1. Many educational institutions are developing or expanding programmes of open and distance learning (ODL forthwith), mainly for students off-campus. All face difficulties in ensuring that teaching materials of the right quality are developed and produced on time. Part of the solution to the problem lies in training and part in the policies and management structures that will encourage the timely development of good materials. This report examines aspects of these solutions in two separate but complementary enquiries: the first centres on the training of course development staff in open and distance learning; the second on rewarding the writers of course material for open and distance learning.

2. In both enquiries, our main interest is in developing-country institutions. Nevertheless, we have also drawn on industrialised-country experience partly out of a desire to find good answers anywhere to a universal problem, partly because of the similarity in educational practices even within very different countries. Both pieces of research identify the distinction between single and dual-mode institutions as a critical factor in the analysis of data. Single-mode institutions are those that use only a single mode of teaching. They include both conventional universities, with no programmes of open and distance learning, and open universities. This report is mainly concerned with the latter and with dual-mode institutions. As open universities and colleges are dedicated to teaching only off-campus students, their organisational structures are different from those of dual-mode institutions, concerned with students both on and off-campus.
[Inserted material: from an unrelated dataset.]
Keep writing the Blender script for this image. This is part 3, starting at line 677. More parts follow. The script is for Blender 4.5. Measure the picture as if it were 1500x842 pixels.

3. Dual-mode universities themselves vary. Distinctions can be approached in terms of organisational integration or the capacity of an ODL centre. In some cases, for example, only a handful of courses are available through open and distance learning and administrative arrangements for open and distance learning affect only a minority of university staff. In contrast some institutions have moved towards a policy of flexible learning whereby there is a breaking-down of distinctions between on- and off-campus teaching. In some institutions, the capacity of a central ODL unit may be purely administrative. In others, it has overall responsibility for the pedagogical quality of ODL materials, and for staff training.

4 The two reports are intended both to help developing-country institutions and to see how the British educational resource might best be deployed to enhance quality within them. We hope that our recommendations, mainly in paras. 47, 73 to 95 and 138 to 142, will be useful to people within both constituencies. One underlying theme of the reports is the belief that benefits will flow as institutions are enabled to share good management practice. Another is the need to develop professionalism within open and distance learning in order to make the next leap in quality. Both themes can inform institutional practice on the ground and provide guidance for the design of aid projects or programmes.

5. We are grateful to the Department for International Development, which funded the bulk of the work, and to the Commonwealth of Learning for its support. We are also, of course, indebted to the respondents to our enquiry, without whose help the report could not have been written.